### Aim
In the copy, keep every record exact and leave out all images.

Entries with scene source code
┄┄┄┄┄┄
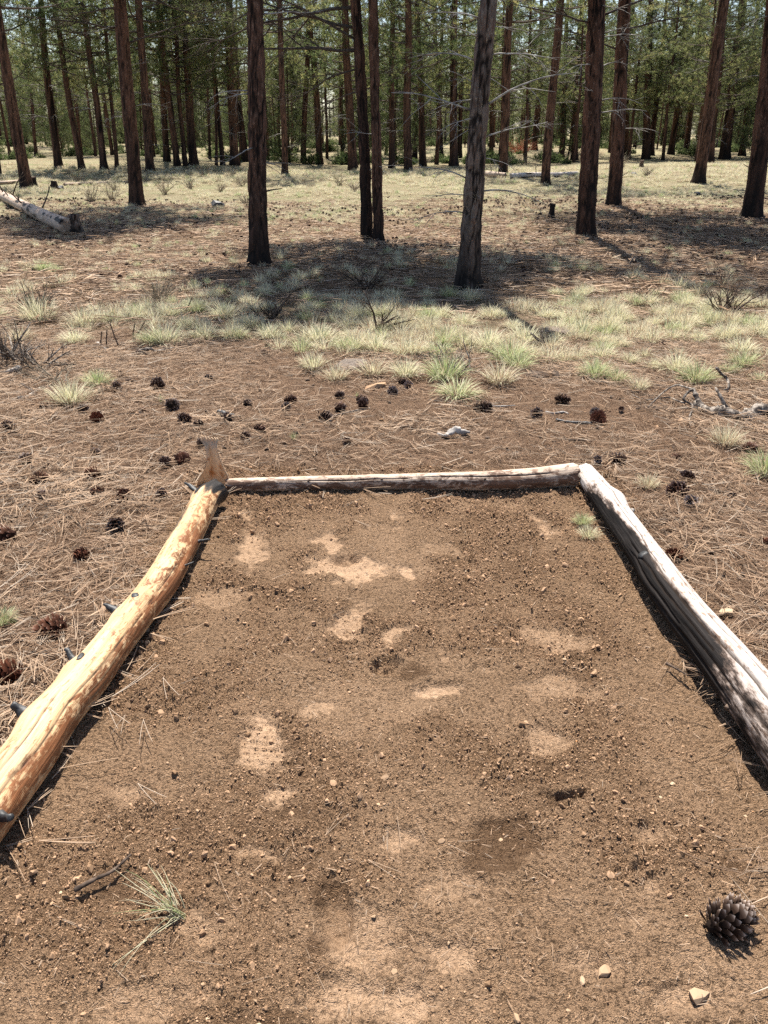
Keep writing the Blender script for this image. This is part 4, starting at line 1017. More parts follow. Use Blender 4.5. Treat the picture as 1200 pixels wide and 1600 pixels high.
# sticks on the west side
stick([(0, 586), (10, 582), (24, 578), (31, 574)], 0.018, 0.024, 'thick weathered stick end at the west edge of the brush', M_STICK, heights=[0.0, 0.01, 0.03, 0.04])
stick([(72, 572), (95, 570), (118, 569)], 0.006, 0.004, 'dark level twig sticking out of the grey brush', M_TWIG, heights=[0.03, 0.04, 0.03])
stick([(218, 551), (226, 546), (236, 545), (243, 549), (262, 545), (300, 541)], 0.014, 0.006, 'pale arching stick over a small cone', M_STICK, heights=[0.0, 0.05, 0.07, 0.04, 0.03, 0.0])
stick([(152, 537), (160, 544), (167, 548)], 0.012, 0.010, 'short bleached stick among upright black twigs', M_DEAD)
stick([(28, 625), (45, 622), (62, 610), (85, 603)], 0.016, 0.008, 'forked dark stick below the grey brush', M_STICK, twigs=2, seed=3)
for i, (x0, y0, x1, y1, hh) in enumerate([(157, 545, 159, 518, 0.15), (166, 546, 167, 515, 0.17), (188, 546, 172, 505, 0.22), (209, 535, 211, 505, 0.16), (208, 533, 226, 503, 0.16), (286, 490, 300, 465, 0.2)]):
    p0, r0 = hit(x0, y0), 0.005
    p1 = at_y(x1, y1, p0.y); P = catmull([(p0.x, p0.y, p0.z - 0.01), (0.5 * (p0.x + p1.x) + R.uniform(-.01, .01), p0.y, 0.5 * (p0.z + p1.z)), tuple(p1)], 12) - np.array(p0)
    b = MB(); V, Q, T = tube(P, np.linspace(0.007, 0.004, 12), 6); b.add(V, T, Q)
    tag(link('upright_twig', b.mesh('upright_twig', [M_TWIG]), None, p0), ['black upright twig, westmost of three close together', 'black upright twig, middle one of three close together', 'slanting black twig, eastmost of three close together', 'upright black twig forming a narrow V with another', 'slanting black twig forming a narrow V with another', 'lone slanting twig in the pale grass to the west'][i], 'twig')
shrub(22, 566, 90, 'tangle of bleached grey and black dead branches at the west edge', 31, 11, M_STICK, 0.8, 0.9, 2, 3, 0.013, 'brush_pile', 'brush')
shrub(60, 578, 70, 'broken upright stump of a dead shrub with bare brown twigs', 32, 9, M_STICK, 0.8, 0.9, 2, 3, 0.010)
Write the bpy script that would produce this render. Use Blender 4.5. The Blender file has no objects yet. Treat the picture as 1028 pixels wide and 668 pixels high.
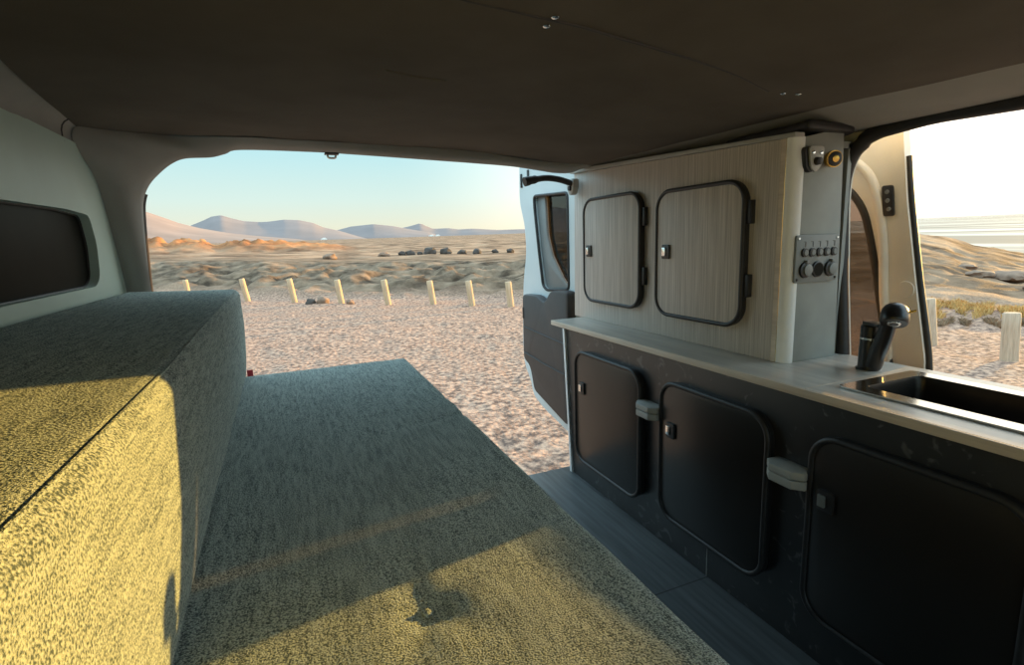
┄┄┄┄┄┄
### Exercise answer
Keep writing the Blender script for this image. This is part 4, starting at line 1017. More parts follow. Use Blender 4.5. Treat the picture as 1200 pixels wide and 1600 pixels high.
# sticks on the west side
stick([(0, 586), (10, 582), (24, 578), (31, 574)], 0.018, 0.024, 'thick weathered stick end at the west edge of the brush', M_STICK, heights=[0.0, 0.01, 0.03, 0.04])
stick([(72, 572), (95, 570), (118, 569)], 0.006, 0.004, 'dark level twig sticking out of the grey brush', M_TWIG, heights=[0.03, 0.04, 0.03])
stick([(218, 551), (226, 546), (236, 545), (243, 549), (262, 545), (300, 541)], 0.014, 0.006, 'pale arching stick over a small cone', M_STICK, heights=[0.0, 0.05, 0.07, 0.04, 0.03, 0.0])
stick([(152, 537), (160, 544), (167, 548)], 0.012, 0.010, 'short bleached stick among upright black twigs', M_DEAD)
stick([(28, 625), (45, 622), (62, 610), (85, 603)], 0.016, 0.008, 'forked dark stick below the grey brush', M_STICK, twigs=2, seed=3)
for i, (x0, y0, x1, y1, hh) in enumerate([(157, 545, 159, 518, 0.15), (166, 546, 167, 515, 0.17), (188, 546, 172, 505, 0.22), (209, 535, 211, 505, 0.16), (208, 533, 226, 503, 0.16), (286, 490, 300, 465, 0.2)]):
    p0, r0 = hit(x0, y0), 0.005
    p1 = at_y(x1, y1, p0.y); P = catmull([(p0.x, p0.y, p0.z - 0.01), (0.5 * (p0.x + p1.x) + R.uniform(-.01, .01), p0.y, 0.5 * (p0.z + p1.z)), tuple(p1)], 12) - np.array(p0)
    b = MB(); V, Q, T = tube(P, np.linspace(0.007, 0.004, 12), 6); b.add(V, T, Q)
    tag(link('upright_twig', b.mesh('upright_twig', [M_TWIG]), None, p0), ['black upright twig, westmost of three close together', 'black upright twig, middle one of three close together', 'slanting black twig, eastmost of three close together', 'upright black twig forming a narrow V with another', 'slanting black twig forming a narrow V with another', 'lone slanting twig in the pale grass to the west'][i], 'twig')
shrub(22, 566, 90, 'tangle of bleached grey and black dead branches at the west edge', 31, 11, M_STICK, 0.8, 0.9, 2, 3, 0.013, 'brush_pile', 'brush')
shrub(60, 578, 70, 'broken upright stump of a dead shrub with bare brown twigs', 32, 9, M_STICK, 0.8, 0.9, 2, 3, 0.010)
Write the bpy script that would produce this render. Use Blender 4.5. The Blender file has no objects yet. Treat the picture as 1028 pixels wide and 668 pixels high.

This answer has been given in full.